Even the ending of the movie could not be more manly. With Arnold challenging the Predator, which bears a frightening resemblence to Latrell Sprewell of the Minnesota Timberwolves, to a fist fight. Eventually pummeling the alien with a giant tree trunk and then avoiding a nuclear blast by sprinting to the nearest log and spryling leaping to safety behind it.
There are dozens of lines in the movie so thuroughly manly that it makes you want to get up off the couch, walk accross the street and start a fight with your neighbor. Some classics:
Billy: The only way outta here is that valley that leads to the east. But I wouldn't wish that on a broke-dick dog.
Mac: You're ghostin' us, motherf***er. I don't care who you are back in the world, you give away our position one more time, I'll bleed ya, real quiet. Leave ya here. Got that?
Pancho: You're bleeding, man.
Jesse The Body: I ain't got time to bleed.
Arnold (after stapling a man to a wall with a bowie knife through the chest): Stick around
I took personal gratification in the fact that not one but two future governors starred in this movie.
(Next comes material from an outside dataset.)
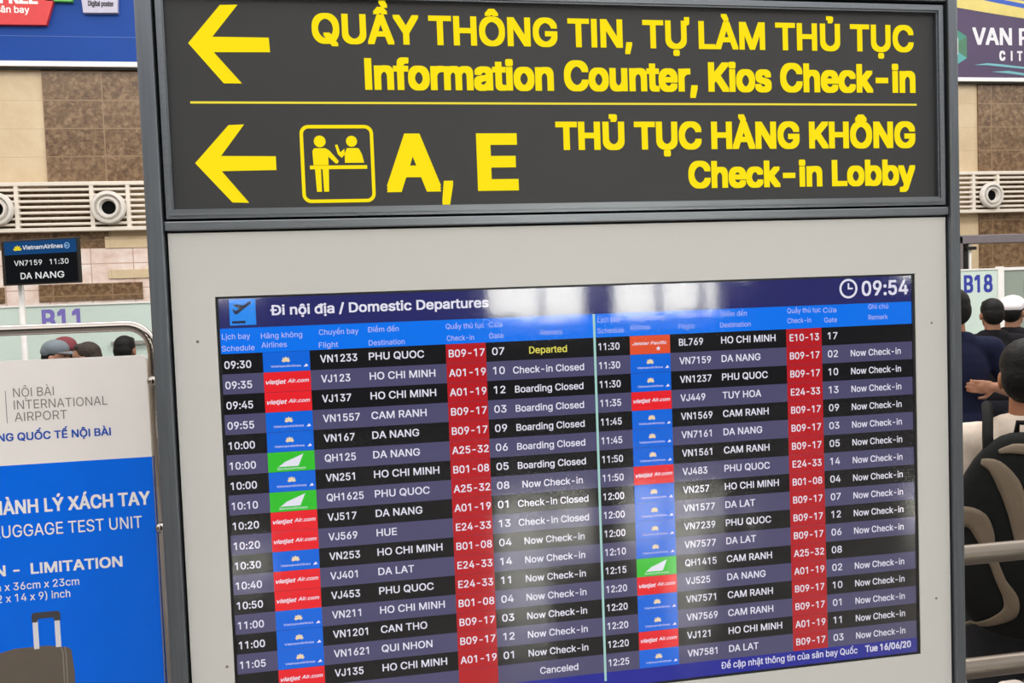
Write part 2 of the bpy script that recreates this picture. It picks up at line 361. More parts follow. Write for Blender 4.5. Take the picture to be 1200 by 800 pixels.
hb = MB().box(AX0, AX1, SY, SY+.002, HZ, AZT).build('header_bar', hdrm, sc)
m_ = MB(); text(m_, 'Đi nội địa / Domestic Departures', .0845, 1.6975, .0168, SY-.0003, x1=.443, bold=.018); m_.build('title', txt, hb)
m_ = MB(); m_.box(.0205, .0615, SY-.0003, SY, 1.6835, 1.7255)
m_.poly([(.0245, 1.7090), (.0275, 1.7095), (.0310, 1.7045), (.0280, 1.7035)], SY-.0005, 0, 1)
m_.poly([(.0265, 1.7160), (.0300, 1.7180), (.0460, 1.7150), (.0400, 1.7085)], SY-.0006, 0, 1); m_.poly([(.0270, 1.7030), (.0320, 1.7010), (.0540, 1.7175), (.0555, 1.7215), (.0515, 1.7215), (.0290, 1.7060)], SY-.0006, 0, 1)
m_.poly([(.024, 1.6865), (.045, 1.6865), (.045, 1.6905), (.024, 1.6905)], SY-.0005, 0, 1); m_.build('plane_icon', [sky_ic, dkb], hb)
m_ = MB(); m_.ring(ell(1.108, 1.707, .0178, n=32), ell(1.108, 1.707, .0140, n=32), SY-.0006, .0004); m_.poly([(1.1065, 1.7055), (1.1065, 1.7170), (1.1095, 1.7170), (1.1095, 1.7085), (1.1165, 1.7085), (1.1165, 1.7055)], SY-.0006)
m_.build('clock_icon', txt, hb)
m_ = MB(); text(m_, '09:54', 1.1345, 1.6925, .0275, SY-.0004, x1=1.2285, bold=.014); m_.build('clock_time', txt, hb)
cb = MB().box(AX0, AX1, SY, SY+.002, RZ, HZ).build('column_heading_bar', colm, sc)
heads = [("Lịch bay", .007, .051, 1.6615), ("Schedule", .006, .057, 1.6425), ("Hãng không", .068, .133, 1.6605), ("Airlines", .068, .108, 1.6455), ("Chuyến bay", .160, .224, 1.6625), ("Flight", .159, .190, 1.6415),
         ("Điểm đến", .239, .290, 1.6635), ("Destination", .240, .299, 1.6415), ("Quầy thủ tục", .369, .434, 1.6635), ("Check-in", .370, .416, 1.6435), ("Cửa", .442, .465, 1.6635), ("Gate", .442, .467, 1.6445), ("Ghi chú", .530, .575, 1.6655), ("Remark", .531, .570, 1.6465)]
rheads = [("Lịch bay", .633, .674, 1.6640), ("Schedule", .632, .680, 1.6450), ("Hãng không", .690, .754, 1.6645), ("Airlines", .691, .728, 1.6485), ("Chuyến bay", .781, .843, 1.6665), ("Flight", .780, .810, 1.6465), ("Điểm đến", .859, .909, 1.6655), ("Destination", .858, .916, 1.6460),
          ("Quầy thủ tục", .987, 1.052, 1.6665), ("Check-in", .987, 1.033, 1.6485), ("Cửa", 1.057, 1.083, 1.6650), ("Gate", 1.059, 1.084, 1.6470), ("Ghi chú", 1.147, 1.187, 1.6680), ("Remark", 1.147, 1.186, 1.6485)]
for t_, a_, b_, z_ in heads+rheads:
    m_ = MB(); text(m_, t_, a_, z_, .0088, SY-.0004, x1=b_); m_.build('column_heading', txt2, cb)
MB().box(.6245, .6285, SY-.0006, SY, AZB+.012, HZ).build('divider_line', divm, sc)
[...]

With Arnold currently at the reigns of the state of California, and Jesse The Body the former leader of Minnesota this movie had more governors acting in it than any alien action movie ever.
Let's take a tally -
Movie |
# of Governors |
Alien |
0 |
Aliens |
0 |
Species |
0 |
War of the Worlds |
0 |
Predator |
2 |
Independence Day |
0 |
Starship Troopers |
0 |
Total Recall |
1 |
Plus how many citizens have a governor who once said the following line after
offering a healthy chaw to his companions?
"Just a bunch of slack-jawed faggots around here, this stuff will turn
you into a god-damn sexual Tyrannasaurus.... Just like me"
If you live in Minnesota you can answer in the affirmative.
How many in this country can claim that their Governor has saved the planet from both alien invasion and time travelling murderous robots? Californians can.
Perhaps one day all our states will be run by action movie stars and professional wrestlers. Then the terrorists wouldn't stand a chance.